The race to achieve net-zero emissions by 2050 presents an interesting challenge and opportunity for the circular economy, which applies regenerative design thinking to economics and aims for sustainability.

To reach net-zero greenhouse gas (GHG) emissions by 2050 commitments, big shifts are underway. One of them is the ongoing switch to electric vehicles (EVs).

EVs are powered by lithium-ion batteries, so demand for these batteries is expected to grow significantly. But lithium production has environmental and social costs.

Priti Shokeen, Head of ESG Research and Engagement at TD Asset Management Inc., has written an insightful article which sheds light on the externalities associated with lithium, what this means for investors, and the opportunities in battery recycling.

Lithium's environmental impact and recycling opportunities

Extracting 1 tonne of lithium uses 500,000 gallons of water1. So, one car battery requires approximately 6,000 gallons of water.

Lithium extraction methods also use chemicals which are hazardous to aquatic life and water quality. They ultimately affect communities and their water supplies as they cause air and soil pollution.

In addition, if not properly recycled, rechargeable batteries contaminate groundwater, soil and air.

Given these contamination risks and the expected growth in battery demand due to electrification trends, recycling can offer great benefits.

A systems view of sustainability and stewardship

Shareholders, direct investors and creditors of companies involved in the EV supply chain can help adopt a circular economy approach to sustainability by doing the following things:

Considerations for public market investors (shareholders and creditors):

• Research and establish best practices in lithium supply chains through ESG analysis of operating companies and industry best practices.
• Encourage research and development to spur technological innovations in reuse, recycling and disposal.
• Adopt best practices in product stewardship programs and plans to phase out hazardous chemicals.
• Encourage target setting for reduction of harmful emissions. Key metrics to track can include GHG, NOx, Sox emissions and other effluents.
• Understand political and governance risks of the regions from which battery minerals are sourced.
• Integrate ESG performance of companies into investment analysis and financial models (e.g. through a discount rate for ESG laggards to account for potential higher operational costs, fines or litigation costs that may arise from negative environmental and community impacts).
• Regularly engage with companies to better understand their practices, targets, performance metrics and future plans about minimizing environmental and social impacts. Engagement also helps to better understand companies' research and development plans about identifying more sustainable and viable options and technologies.

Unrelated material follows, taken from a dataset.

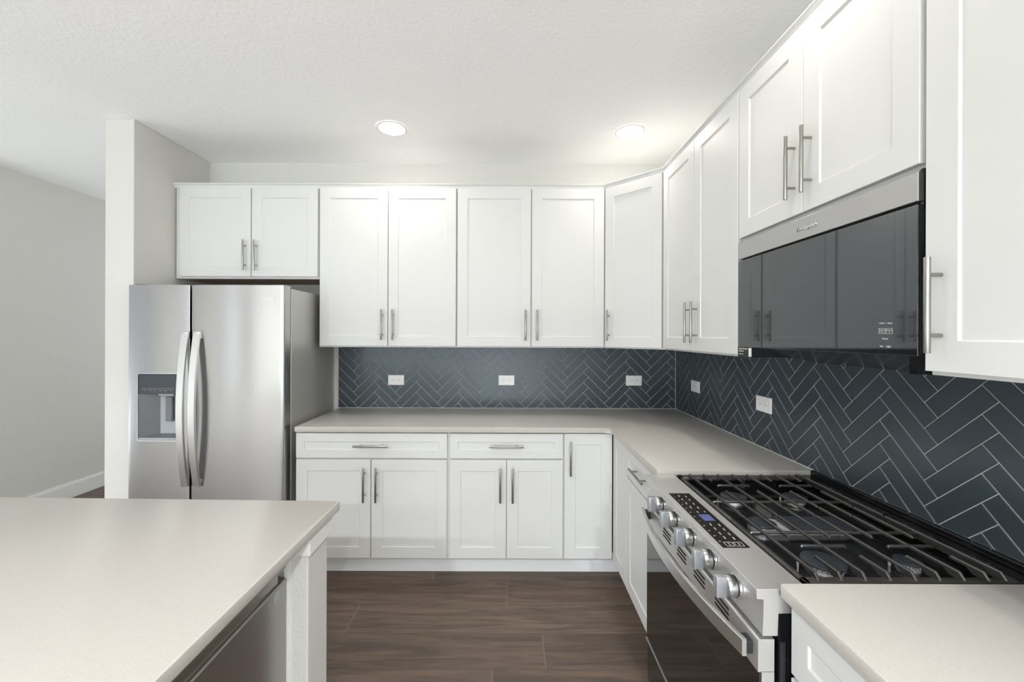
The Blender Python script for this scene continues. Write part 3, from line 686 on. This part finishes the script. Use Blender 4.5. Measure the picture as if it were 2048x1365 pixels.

Considerations for direct/real asset investors:

• Integrate ESG factors into project planning and development - e.g. initial impact assessments as well as free and prior informed consent.
• Conduct regular environmental and social impact assessments, including ongoing effects on biodiversity and community resources.
• Establish operational best practices and performance reporting on sector/business-relevant ESG issues, such as waste management, air emissions (including carbon emissions from transportation), health and safety practices and performance, ESG accountabilities in executive compensation, and skills diversity at board level.
• Deeply understand ESG risks in their supply chains.

By engaging with companies on issues and metrics that ensure a holistic view of a company's ESG performance, investors can help mitigate ESG bubbles created by specific themes and contribute to a socially and environmentally just transition towards a net-zero economy.